DEV Community

Discussion on: What Is An "Interpreted" Language?

Collapse
 
ahferroin7 profile image
Austin S. Hemmelgarn

At least two transformations happen for any code to run on your computer, transformation from the source to machine code, and transformation from the machine code to actual state changes internal to the hardware that do what you want.

Some languages add an additional transformation from the source to an intermediary code that then gets translated to machine code (C and FORTRAN translate to assembly before machine code, Java goes to JVM bytecode, C# goes to CIL bytecode, etc), and some hardware adds an extra layer between the CPU instructions and the internal state changes (most modern x86 CPU's translate from the high-level x86 'machine code' to a different lower-level machine code specific to the micro architecture), but both cases still fit that 'two transformations' model at a large scale.

The classical differentiation between compiled and interpreted languages is when the series of transformations from source code to machine code actually happens.
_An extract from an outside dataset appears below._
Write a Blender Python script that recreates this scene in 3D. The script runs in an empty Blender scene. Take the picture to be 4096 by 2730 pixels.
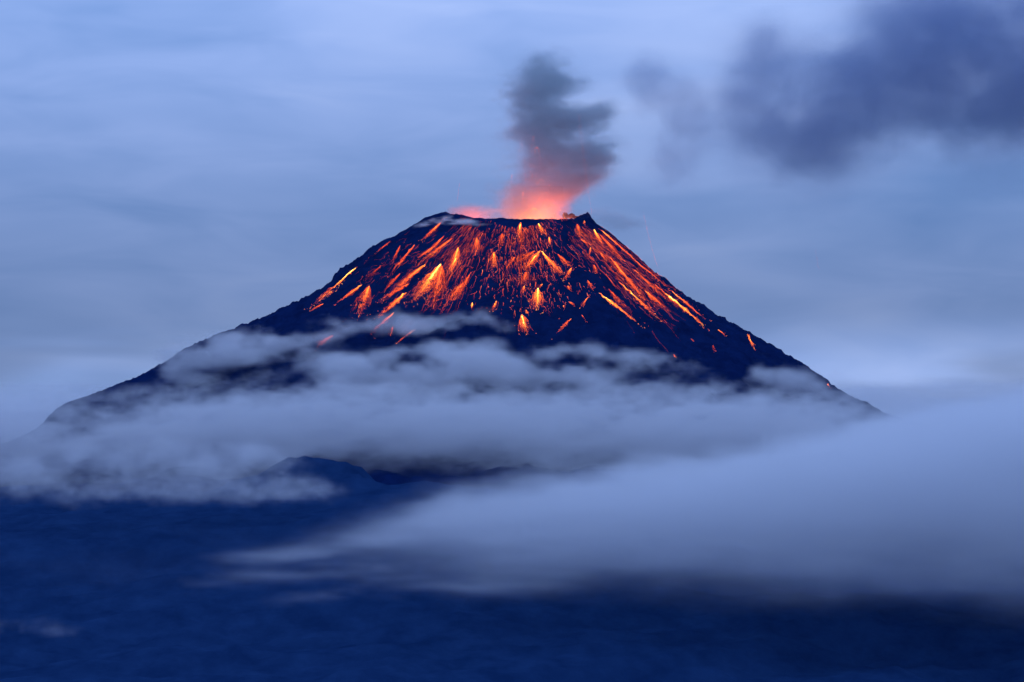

For compiled languages, it's done ahead of time. For interpreted languages, it's done at runtime (either while executing, or in a single pass right before execution). Some languages though don't quite fit this concretely (Java - which may be compiled directly to machine code, or might be compiled to JVM byte code which is then transformed to machine code at runtime - is a good example of such a language).

These days though, the primary differentiation most people think of is that interpreted languages have the option of some kind of interactive REPL, while compiled languages usually do not. Pretty much every language can be classified in this manner, though it can be fuzzy here too (see for example: github.com/evmar/c-repl).

Ultimately though, it's largely irrelevant these days unless you're doing cross-builds or porting to a new platform (languages that fit the classical definition of being 'compiled' tend to be easier to use in both cases). Yeah, it has some impact on how you might develop and debug, but that impact isn't anywhere near as binary as the terminology implies, and may even vary by individual workflow.